TASK INSTRUCTIONS: In the lines below, output everything from the first line through the line containing "SC.camera = cam" exactly as it is. Pictures are not part of the output.

++++++++++++++++++++

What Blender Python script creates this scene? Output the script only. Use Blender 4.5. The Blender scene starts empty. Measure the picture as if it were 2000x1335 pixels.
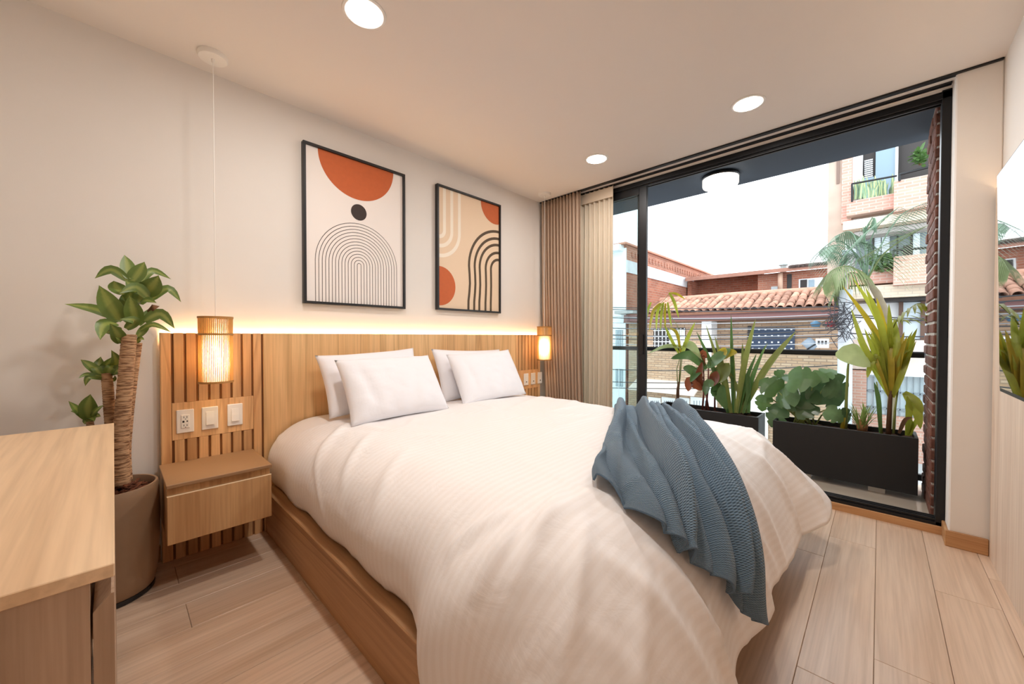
import bpy, bmesh, math, random
from mathutils import Vector, Matrix, noise
random.seed(7)
SC = bpy.context.scene
COL = SC.collection
PI = math.pi
V = Vector

# ---------------------------------------------------------------- camera
F_PX, YAW, PITCH, ROLL = 747.6, 0.765294, -0.014404, 0.000801
CAM = V((0, 0, 1.14))
_fw = V((math.cos(YAW)*math.cos(PITCH), math.sin(YAW)*math.cos(PITCH), math.sin(PITCH)))
_r0 = V((math.sin(YAW), -math.cos(YAW), 0))
_u0 = _r0.cross(_fw)
_rt = _r0*math.cos(ROLL) + _u0*math.sin(ROLL)
_up = -_r0*math.sin(ROLL) + _u0*math.cos(ROLL)
cd = bpy.data.cameras.new('camera')
cd.sensor_width = 36.0
cd.lens = F_PX/2000*36
cd.clip_start = 0.02
cam = bpy.data.objects.new('camera', cd)
COL.objects.link(cam)
M = Matrix((_rt, _up, -_fw)).transposed().to_4x4()
M.translation = CAM
cam.matrix_world = M
SC.camera = cam

# ---------------------------------------------------------------- colour management, sky
SC.view_settings.view_transform = 'Standard'
SC.view_settings.look = 'None'
SC.view_settings.gamma = 1.0
SC.view_settings.exposure = 0.0
SC.view_settings.use_curve_mapping = False
SC.cycles.use_denoising = True
SC.cycles.max_bounces = 10
SC.cycles.diffuse_bounces = 6
SC.cycles.glossy_bounces = 4
SC.cycles.transparent_max_bounces = 12
SC.cycles.sample_clamp_indirect = 6.0
SC.cycles.caustics_reflective = False
SC.cycles.caustics_refractive = False
SKY = 3.8
LAMP_W = 12.0
WARM = (1.0, 0.94, 0.885)
w = bpy.data.worlds.new('sky')
SC.world = w
w.use_nodes = True
wn = w.node_tree.nodes['Background']
wn.inputs[0].default_value = (0.88, 0.95, 1.0, 1)
wn.inputs[1].default_value = SKY

# ---------------------------------------------------------------- helpers
def lin(c):
    return tuple((x/255/12.92 if x/255 <= 0.04045 else ((x/255+0.055)/1.055)**2.4) for x in c)

def at(u, v, X):
    """the point of the plane x = X seen at photo pixel u, v"""
    d = _fw + _rt*((u-1000)/F_PX) - _up*((v-667.5)/F_PX)
    return CAM + d*(X/d.x)

def aty(u, v, Y):
    d = _fw + _rt*((u-1000)/F_PX) - _up*((v-667.5)/F_PX)
    return CAM + d*(Y/d.y)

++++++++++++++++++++

REPLY:
What Blender Python script creates this scene? Output the script only. Use Blender 4.5. The Blender scene starts empty. Measure the picture as if it were 2000x1335 pixels.
import bpy, bmesh, math, random
from mathutils import Vector, Matrix, noise
random.seed(7)
SC = bpy.context.scene
COL = SC.collection
PI = math.pi
V = Vector

# ---------------------------------------------------------------- camera
F_PX, YAW, PITCH, ROLL = 747.6, 0.765294, -0.014404, 0.000801
CAM = V((0, 0, 1.14))
_fw = V((math.cos(YAW)*math.cos(PITCH), math.sin(YAW)*math.cos(PITCH), math.sin(PITCH)))
_r0 = V((math.sin(YAW), -math.cos(YAW), 0))
_u0 = _r0.cross(_fw)
_rt = _r0*math.cos(ROLL) + _u0*math.sin(ROLL)
_up = -_r0*math.sin(ROLL) + _u0*math.cos(ROLL)
cd = bpy.data.cameras.new('camera')
cd.sensor_width = 36.0
cd.lens = F_PX/2000*36
cd.clip_start = 0.02
cam = bpy.data.objects.new('camera', cd)
COL.objects.link(cam)
M = Matrix((_rt, _up, -_fw)).transposed().to_4x4()
M.translation = CAM
cam.matrix_world = M
SC.camera = cam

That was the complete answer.